Federal employment law protects employees from discrimination based on sexual orientation and gender identity, according to the landmark U.S. Supreme Court decision Bostock v. Clayton County. Now an employer who fires an individual merely for being gay or transgender violates Title VII of the Civil Rights Act of 1964 that bans discrimination in employment based on race, religion, national origin or sex.

The Court's decision touched on three LGBTQ employment cases: two dealing with sexual orientation and one focused on gender identity.

Until now, lesbian, gay, bisexual, transgender and queer employees had to rely on a mix of state nondiscrimination laws that include sexual orientation and gender identity, along with a handful of federal court rulings in favor of gay and transgender employees.

LGBTQ people who live in one of the 25 states that offer no explicit protections against workplace discrimination based on sexual orientation and gender identity can now file a lawsuit in federal court against their employer.
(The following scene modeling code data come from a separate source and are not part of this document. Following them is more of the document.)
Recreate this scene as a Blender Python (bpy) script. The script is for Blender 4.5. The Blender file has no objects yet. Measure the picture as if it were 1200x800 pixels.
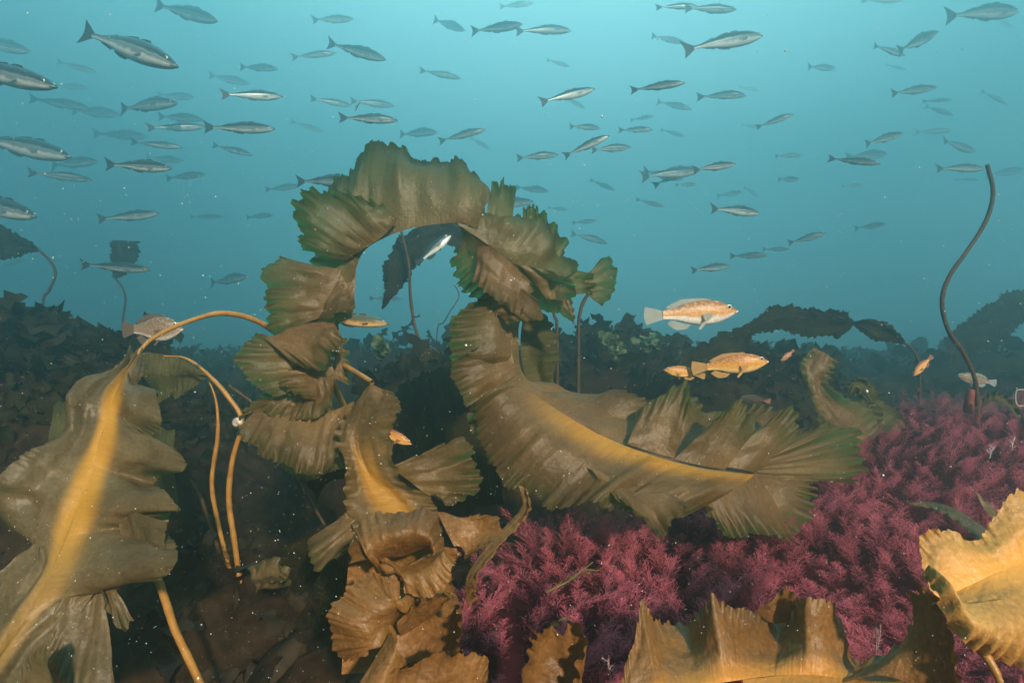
import bpy, math, random
import numpy as np

# ------------------------------------------------------------------ camera
S = bpy.context.scene
F = 667.0            # focal length in photograph pixels (20 mm on a 36 mm sensor)
CZ = 1.0             # height of the camera over the deepest seabed
cam_d = bpy.data.cameras.new("camera"); cam = bpy.data.objects.new("camera", cam_d)
S.collection.objects.link(cam); S.camera = cam
cam_d.lens = 20.0; cam_d.sensor_width = 36.0; cam_d.clip_start = 0.02; cam_d.clip_end = 500
cam.location = (0, 0, CZ); cam.rotation_euler = (math.pi/2, 0, 0)

# ------------------------------------------------------------------ light: water light all round, sun from behind
world = bpy.data.worlds.new("World"); S.world = world; world.use_nodes = True
wn = world.node_tree; wn.nodes.clear(); wl = wn.links.new
tc = wn.nodes.new('ShaderNodeTexCoord')
dot = wn.nodes.new('ShaderNodeVectorMath'); dot.operation = 'DOT_PRODUCT'
SURF = np.array([0.10, 0.62, 0.78]); SURF /= np.linalg.norm(SURF)
dot.inputs[1].default_value = tuple(SURF)
wl(tc.outputs['Generated'], dot.inputs[0])
mr = wn.nodes.new('ShaderNodeMapRange'); mr.inputs[1].default_value = -1; mr.inputs[2].default_value = 1
wl(dot.outputs['Value'], mr.inputs[0])
cr = wn.nodes.new('ShaderNodeValToRGB'); cr.color_ramp.interpolation = 'EASE'
WORLD_STOPS = [(0.0, (0.004, 0.02, 0.03)), (0.45, (0.03, 0.105, 0.135)), (0.72, (0.10, 0.38, 0.46)),
               (0.88, (0.33, 0.88, 0.95)), (1.0, (0.80, 1.5, 1.55))]
el = cr.color_ramp.elements
while len(el) < len(WORLD_STOPS): el.new(0.5)
for e, (p, c) in zip(el, WORLD_STOPS): e.position = p; e.color = (*c, 1)
wl(mr.outputs[0], cr.inputs[0])
bg = wn.nodes.new('ShaderNodeBackground'); bg.inputs['Strength'].default_value = 1.0
wl(cr.outputs[0], bg.inputs[0])
wo = wn.nodes.new('ShaderNodeOutputWorld'); wl(bg.outputs[0], wo.inputs['Surface'])

sun_d = bpy.data.lights.new("sun", 'SUN'); sun = bpy.data.objects.new("sun", sun_d)
S.collection.objects.link(sun)
sun_d.energy = 5.0; sun_d.angle = math.radians(3); sun_d.color = (1.0, 0.80, 0.60)
SUN_EL, SUN_AZ = math.radians(25), math.radians(22)      # behind the camera, a little to the right
sun.rotation_euler = (math.pi/2 - SUN_EL, 0, SUN_AZ)

S.view_settings.view_transform = 'Standard'; S.view_settings.look = 'None'
S.view_settings.gamma = 1.0; S.view_settings.exposure = 0.45
S.render.engine = 'CYCLES'
S.cycles.use_denoising = True
S.cycles.max_bounces = 5; S.cycles.diffuse_bounces = 2; S.cycles.glossy_bounces = 2
S.cycles.transmission_bounces = 3; S.cycles.volume_bounces = 1; S.cycles.transparent_max_bounces = 6
S.cycles.caustics_reflective = False; S.cycles.caustics_refractive = False

HAZE_DENSITY = 0.135
HAZE_COLOR = (0.49, 0.80, 0.86)
HAZE_G = 0.8

# ------------------------------------------------------------------ helpers
RNG = np.random.default_rng(7); random.seed(7)

def link(o): S.collection.objects.link(o); return o
def tag(o, label=None, cat=None, group=None, kind=None):
    if label: o['label'] = label
    if cat: o['category'] = cat
    if group: o['group'] = group
    if kind: o['kind'] = kind
    return o
def empty(name, loc):
    o = bpy.data.objects.new(name, None); o.location = loc; o.empty_display_size = .05
    return link(o)
def P(px, py, d):
    return np.array([(px-600.0)/F*d, d, CZ+(400.0-py)/F*d])
def setparent(o, parent):
    if parent is not None:
        o.parent = parent
        o.matrix_parent_inverse = parent.matrix_basis.inverted()
def mesh_obj(name, V, Q, mat, parent=None, uv=None, attr=None, smooth=True, tris=False):
    """V (n,3), Q (m,4) or (m,3) -> one mesh object; uv (n,2) per vertex; attr dict of per-vertex floats"""
    V = np.asarray(V, np.float32); Q = np.asarray(Q, np.int32)
    me = bpy.data.meshes.new(name)
    k = Q.shape[1]; m = len(Q)
    me.vertices.add(len(V)); me.vertices.foreach_set('co', V.ravel())
    me.loops.add(m*k); me.loops.foreach_set('vertex_index', Q.ravel())
    me.polygons.add(m); me.polygons.foreach_set('loop_start', np.arange(m, dtype=np.int32)*k)
    me.update(calc_edges=True)
    if smooth: me.polygons.foreach_set('use_smooth', np.ones(m, bool))
    if uv is not None:
        l = me.uv_layers.new(name='UVMap'); l.data.foreach_set('uv', np.asarray(uv, np.float32)[Q.ravel()].ravel())
    if attr:
        for n, a in attr.items():
            at = me.attributes.new(n, 'FLOAT', 'POINT'); at.data.foreach_set('value', np.asarray(a, np.float32))
    me.materials.append(mat); me.update()
    o = link(bpy.data.objects.new(name, me))
    setparent(o, parent)
    return o

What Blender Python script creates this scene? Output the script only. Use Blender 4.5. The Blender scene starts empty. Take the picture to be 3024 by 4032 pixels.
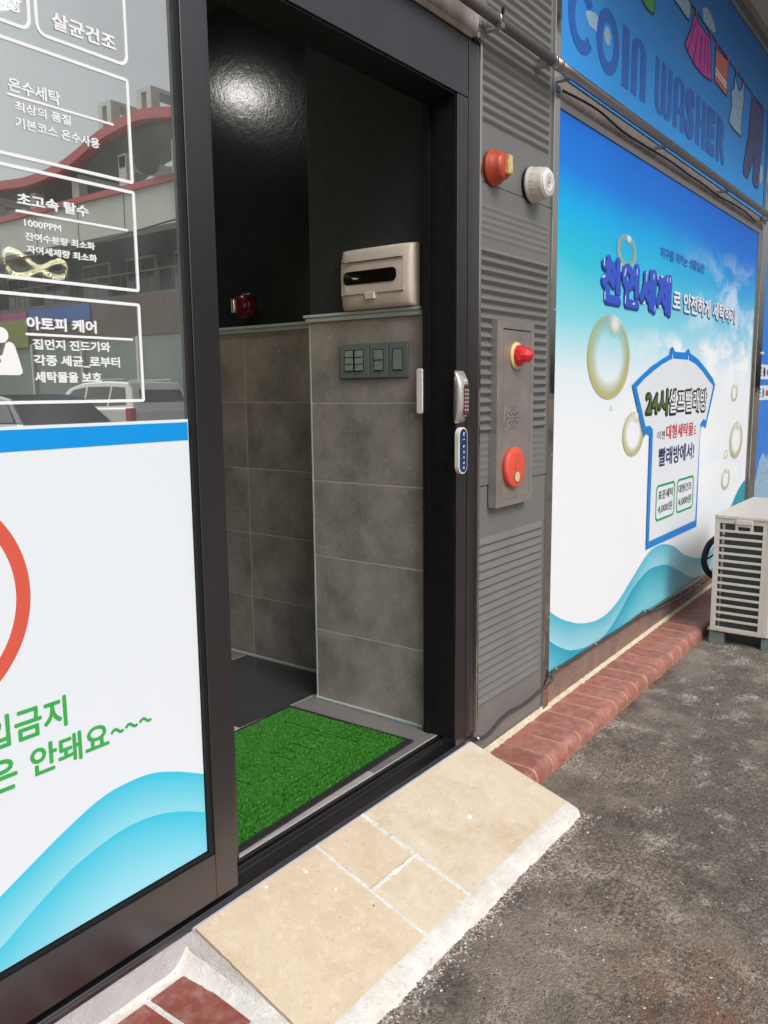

Employers that violate Title VII may face costly legal actions.

What Employers Need to Know

Employers cannot make employment decisions, such as hiring, terminating, salary, promotions and more on the basis of sexual orientation or gender identity. 

Employers should review their policies, procedures, practices and training to ensure they are up to date and reflect the expansion of protection to LGBTQ people under the federal law as well as state and local laws. 

Employers with less than 15 employees will continue to be governed by applicable state and local anti-discrimination laws. Gig workers who are correctly classified as independent contractors, however, generally aren't covered by anti-discrimination and other laws that protect employees.